- Given task -
Each line from the beginning of the data below through the line containing "C = sc.collection" should be repeated exactly, please.

- Supplied material -

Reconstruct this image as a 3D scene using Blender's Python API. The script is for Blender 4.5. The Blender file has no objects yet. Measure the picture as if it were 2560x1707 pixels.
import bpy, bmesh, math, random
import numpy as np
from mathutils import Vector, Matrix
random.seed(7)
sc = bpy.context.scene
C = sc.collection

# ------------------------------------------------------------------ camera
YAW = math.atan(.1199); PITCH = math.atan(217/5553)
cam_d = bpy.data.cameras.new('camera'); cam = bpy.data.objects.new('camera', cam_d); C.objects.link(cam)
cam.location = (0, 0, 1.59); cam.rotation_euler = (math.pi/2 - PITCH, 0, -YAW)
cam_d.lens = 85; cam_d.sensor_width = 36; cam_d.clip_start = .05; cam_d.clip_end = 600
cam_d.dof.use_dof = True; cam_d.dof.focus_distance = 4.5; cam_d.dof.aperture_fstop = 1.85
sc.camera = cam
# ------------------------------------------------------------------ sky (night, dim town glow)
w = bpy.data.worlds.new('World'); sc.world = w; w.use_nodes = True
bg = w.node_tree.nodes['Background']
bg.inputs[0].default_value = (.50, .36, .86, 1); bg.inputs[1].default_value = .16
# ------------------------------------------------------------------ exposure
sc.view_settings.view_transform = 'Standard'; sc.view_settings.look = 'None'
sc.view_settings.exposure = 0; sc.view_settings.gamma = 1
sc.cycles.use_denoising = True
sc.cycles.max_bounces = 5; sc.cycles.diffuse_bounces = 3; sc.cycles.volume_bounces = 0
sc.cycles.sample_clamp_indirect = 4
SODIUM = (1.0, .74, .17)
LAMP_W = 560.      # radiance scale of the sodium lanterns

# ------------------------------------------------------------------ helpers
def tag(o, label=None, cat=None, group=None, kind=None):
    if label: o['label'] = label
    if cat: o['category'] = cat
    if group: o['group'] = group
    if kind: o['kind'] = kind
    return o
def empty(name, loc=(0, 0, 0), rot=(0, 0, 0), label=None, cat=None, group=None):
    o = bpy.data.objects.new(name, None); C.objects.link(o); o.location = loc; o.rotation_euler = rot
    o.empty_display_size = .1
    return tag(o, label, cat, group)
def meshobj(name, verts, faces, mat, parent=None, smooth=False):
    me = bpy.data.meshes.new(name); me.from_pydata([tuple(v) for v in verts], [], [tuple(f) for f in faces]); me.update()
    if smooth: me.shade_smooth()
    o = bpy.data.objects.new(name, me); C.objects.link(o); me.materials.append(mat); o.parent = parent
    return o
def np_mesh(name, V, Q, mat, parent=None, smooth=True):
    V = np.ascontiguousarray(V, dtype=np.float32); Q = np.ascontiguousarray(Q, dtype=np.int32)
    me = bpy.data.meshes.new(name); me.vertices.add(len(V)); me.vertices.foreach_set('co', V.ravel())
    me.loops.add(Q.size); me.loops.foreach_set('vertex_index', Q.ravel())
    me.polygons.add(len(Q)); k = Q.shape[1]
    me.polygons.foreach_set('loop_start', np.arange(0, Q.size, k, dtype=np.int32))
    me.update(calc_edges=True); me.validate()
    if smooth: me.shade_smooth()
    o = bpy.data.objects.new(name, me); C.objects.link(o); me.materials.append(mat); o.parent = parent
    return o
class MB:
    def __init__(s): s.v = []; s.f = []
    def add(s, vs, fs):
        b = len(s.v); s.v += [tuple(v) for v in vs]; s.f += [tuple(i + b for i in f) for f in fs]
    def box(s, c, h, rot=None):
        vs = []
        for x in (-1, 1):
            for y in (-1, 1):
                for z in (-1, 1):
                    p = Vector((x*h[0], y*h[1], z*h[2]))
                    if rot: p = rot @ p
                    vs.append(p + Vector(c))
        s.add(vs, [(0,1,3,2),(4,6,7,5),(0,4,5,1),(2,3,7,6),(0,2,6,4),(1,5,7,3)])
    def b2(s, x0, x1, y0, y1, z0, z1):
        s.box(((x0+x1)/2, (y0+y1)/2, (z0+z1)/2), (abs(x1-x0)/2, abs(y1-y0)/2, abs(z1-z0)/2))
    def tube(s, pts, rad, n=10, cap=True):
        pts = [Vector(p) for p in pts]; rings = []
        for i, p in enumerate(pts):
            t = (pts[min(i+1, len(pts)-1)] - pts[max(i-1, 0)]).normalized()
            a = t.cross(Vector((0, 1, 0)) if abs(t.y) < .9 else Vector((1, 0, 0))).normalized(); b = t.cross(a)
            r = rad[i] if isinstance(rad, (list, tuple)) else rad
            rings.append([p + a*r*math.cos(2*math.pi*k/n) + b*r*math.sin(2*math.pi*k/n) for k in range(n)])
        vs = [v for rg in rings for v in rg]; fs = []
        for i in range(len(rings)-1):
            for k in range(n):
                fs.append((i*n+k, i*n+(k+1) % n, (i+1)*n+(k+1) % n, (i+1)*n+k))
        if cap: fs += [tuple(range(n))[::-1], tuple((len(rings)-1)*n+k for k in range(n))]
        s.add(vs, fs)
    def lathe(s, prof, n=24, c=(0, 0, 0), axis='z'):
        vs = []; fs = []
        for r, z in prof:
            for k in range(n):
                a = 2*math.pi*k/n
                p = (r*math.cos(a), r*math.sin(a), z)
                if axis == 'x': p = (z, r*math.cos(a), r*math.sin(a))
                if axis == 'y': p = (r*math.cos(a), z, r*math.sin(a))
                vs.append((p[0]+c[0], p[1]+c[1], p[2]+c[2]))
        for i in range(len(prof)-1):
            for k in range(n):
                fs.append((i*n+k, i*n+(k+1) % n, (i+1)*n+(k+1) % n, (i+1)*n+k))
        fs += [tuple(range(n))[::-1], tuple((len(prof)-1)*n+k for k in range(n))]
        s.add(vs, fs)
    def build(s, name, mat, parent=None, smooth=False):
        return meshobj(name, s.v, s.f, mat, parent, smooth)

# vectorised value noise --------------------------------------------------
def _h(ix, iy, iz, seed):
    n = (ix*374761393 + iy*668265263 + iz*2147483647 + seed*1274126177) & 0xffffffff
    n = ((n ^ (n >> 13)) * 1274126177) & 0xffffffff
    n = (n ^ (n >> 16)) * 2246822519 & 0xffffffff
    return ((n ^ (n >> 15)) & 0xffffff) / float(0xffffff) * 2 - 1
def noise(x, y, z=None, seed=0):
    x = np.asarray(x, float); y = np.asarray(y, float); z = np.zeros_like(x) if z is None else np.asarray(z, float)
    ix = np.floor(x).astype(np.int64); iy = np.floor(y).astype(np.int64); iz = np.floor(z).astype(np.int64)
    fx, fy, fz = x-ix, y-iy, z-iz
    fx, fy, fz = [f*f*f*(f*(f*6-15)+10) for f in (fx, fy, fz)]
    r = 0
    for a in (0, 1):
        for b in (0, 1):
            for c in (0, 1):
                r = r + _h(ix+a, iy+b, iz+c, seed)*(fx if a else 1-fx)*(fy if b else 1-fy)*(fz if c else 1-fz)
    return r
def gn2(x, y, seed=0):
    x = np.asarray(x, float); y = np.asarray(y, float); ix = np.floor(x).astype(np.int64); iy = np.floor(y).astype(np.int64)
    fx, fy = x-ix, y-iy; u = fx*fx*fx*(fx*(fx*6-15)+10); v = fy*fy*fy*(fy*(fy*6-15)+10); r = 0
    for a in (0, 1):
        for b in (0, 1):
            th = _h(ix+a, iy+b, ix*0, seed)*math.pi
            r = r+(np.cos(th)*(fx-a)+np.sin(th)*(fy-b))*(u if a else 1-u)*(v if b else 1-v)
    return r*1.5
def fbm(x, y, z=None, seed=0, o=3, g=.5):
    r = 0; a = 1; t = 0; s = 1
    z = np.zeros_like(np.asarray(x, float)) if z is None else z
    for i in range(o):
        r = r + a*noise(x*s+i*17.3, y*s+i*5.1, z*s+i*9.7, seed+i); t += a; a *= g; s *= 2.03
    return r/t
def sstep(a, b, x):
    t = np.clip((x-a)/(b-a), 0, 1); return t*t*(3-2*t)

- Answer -
Reconstruct this image as a 3D scene using Blender's Python API. The script is for Blender 4.5. The Blender file has no objects yet. Measure the picture as if it were 2560x1707 pixels.
import bpy, bmesh, math, random
import numpy as np
from mathutils import Vector, Matrix
random.seed(7)
sc = bpy.context.scene
C = sc.collection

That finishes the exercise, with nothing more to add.